Good to know, and what I was suspicious of. However, I’ve been able to remove a lot of whole, intact roots. I’m trying to catch all bits too. Basically if they come up around the edge of the bed, I’ll cut/pinch and possibly spray it with something. But, we were trying to avoid spraying the actual bed and related soil.After digging up the roots, and getting rid of them, I found out yesterday that we are supposed to kill the flowers, and not the roots.
let me find the article...
Quick & Dirty Morning Glory Control
https://dengarden.com/gardening/How-to-Get-Rid-of-Morning-Glory-Safely-Permanently
- Although morning glory makes for a beautiful plant, the mature vines create the biggest problem. You will want to take them down with a sheet below the plant to catch any falling seeds. A trellised morning glory usually has hundreds of seeds waiting to fall to the soil below and germinate the following spring.
- Pinch the heads off of any morning glories peeking out of the soil to prevent the sun from providing the majority of the energy that feeds into the plant.
- Do not pull morning glory weeds up from the roots. Although it sounds counter-intuitive, pulling the roots creates new, more numerous fibrous roots. These roots spread underground and help cultivate the plant in new locations, many feet away.

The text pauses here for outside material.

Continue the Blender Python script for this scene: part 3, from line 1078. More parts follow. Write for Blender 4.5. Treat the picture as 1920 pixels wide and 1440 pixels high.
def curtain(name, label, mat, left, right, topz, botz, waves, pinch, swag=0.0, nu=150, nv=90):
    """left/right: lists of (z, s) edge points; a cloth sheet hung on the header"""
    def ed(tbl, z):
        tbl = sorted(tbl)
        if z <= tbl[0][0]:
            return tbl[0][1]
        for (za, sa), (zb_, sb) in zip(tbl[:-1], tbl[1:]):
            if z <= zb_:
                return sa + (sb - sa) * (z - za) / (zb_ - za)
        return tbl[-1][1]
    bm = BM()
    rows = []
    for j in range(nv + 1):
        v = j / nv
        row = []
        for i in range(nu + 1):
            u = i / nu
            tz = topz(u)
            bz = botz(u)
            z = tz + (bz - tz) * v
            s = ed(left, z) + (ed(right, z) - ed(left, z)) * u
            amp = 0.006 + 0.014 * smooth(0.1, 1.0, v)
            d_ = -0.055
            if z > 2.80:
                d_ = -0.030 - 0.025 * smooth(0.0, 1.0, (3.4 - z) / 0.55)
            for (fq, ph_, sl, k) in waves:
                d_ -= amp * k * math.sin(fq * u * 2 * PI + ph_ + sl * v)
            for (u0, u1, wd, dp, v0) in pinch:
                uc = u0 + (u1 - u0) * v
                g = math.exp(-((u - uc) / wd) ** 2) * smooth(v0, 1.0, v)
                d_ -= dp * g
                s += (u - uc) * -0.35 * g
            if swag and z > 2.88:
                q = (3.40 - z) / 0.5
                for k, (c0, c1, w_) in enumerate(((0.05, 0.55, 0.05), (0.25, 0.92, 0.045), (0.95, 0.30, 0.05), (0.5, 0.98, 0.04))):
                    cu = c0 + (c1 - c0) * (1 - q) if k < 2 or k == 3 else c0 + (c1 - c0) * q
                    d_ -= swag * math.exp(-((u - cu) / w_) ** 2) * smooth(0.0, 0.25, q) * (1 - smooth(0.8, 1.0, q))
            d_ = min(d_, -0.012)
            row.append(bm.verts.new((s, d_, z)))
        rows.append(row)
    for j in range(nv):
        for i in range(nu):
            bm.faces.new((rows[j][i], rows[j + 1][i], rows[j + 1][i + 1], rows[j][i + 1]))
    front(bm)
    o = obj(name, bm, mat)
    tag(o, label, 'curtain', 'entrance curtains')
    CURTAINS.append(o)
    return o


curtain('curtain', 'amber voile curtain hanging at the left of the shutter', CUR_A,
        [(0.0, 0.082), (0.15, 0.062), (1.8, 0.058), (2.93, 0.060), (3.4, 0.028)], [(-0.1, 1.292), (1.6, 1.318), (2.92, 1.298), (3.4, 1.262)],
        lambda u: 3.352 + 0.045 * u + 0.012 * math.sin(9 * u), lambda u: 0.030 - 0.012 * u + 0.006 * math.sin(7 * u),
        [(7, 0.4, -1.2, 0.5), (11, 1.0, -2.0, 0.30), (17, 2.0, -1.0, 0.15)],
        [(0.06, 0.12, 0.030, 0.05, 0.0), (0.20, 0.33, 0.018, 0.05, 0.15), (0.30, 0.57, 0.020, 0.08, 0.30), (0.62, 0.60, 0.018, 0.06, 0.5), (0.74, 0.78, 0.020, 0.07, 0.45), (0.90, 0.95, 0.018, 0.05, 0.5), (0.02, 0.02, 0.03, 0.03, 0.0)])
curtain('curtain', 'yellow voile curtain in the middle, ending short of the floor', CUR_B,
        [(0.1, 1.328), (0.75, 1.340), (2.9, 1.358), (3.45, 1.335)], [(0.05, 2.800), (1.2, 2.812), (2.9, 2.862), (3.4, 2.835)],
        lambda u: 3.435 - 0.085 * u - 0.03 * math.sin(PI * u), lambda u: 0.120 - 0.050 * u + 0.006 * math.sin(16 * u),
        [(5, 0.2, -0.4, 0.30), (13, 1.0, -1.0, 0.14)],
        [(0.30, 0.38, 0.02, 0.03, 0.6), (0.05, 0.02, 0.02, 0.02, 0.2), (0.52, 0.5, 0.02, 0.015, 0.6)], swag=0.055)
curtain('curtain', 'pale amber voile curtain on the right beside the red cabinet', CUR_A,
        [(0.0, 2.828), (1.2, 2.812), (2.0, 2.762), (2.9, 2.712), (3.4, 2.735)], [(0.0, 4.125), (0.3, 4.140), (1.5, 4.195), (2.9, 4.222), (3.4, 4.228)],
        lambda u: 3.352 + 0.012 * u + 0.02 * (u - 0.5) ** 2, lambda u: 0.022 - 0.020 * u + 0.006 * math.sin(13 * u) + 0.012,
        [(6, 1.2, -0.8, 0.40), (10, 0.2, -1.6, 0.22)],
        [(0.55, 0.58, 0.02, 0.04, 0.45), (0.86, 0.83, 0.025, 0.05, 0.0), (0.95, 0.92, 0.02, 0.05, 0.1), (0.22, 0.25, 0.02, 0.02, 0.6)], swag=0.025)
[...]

This is why morning glory is considered an invasive species, perhaps second only to the kudzu plant.
last year, I think I made it worse bc I put plastic on the bed during June into July. The roots I think just bulked up. So, I found many large root clumps in the middle of the bed.
To this point, I wonder if:
1. I should leave the bed fallow this entire season, turn and get rid of roots or alternatively allow them to come up in the fallow bed and spray them at that point.
2. Keep going through the bed until mid-May then use it for plantings. That bed will likely get beans (pole and bush) planted in it if I use it this year.
3. A hybrid approach. Turn over bed repeatedly or let MG grow and spray/kill it through early/mid July, then begin to plant fall
items, bush beans, beets, carrots, as examples.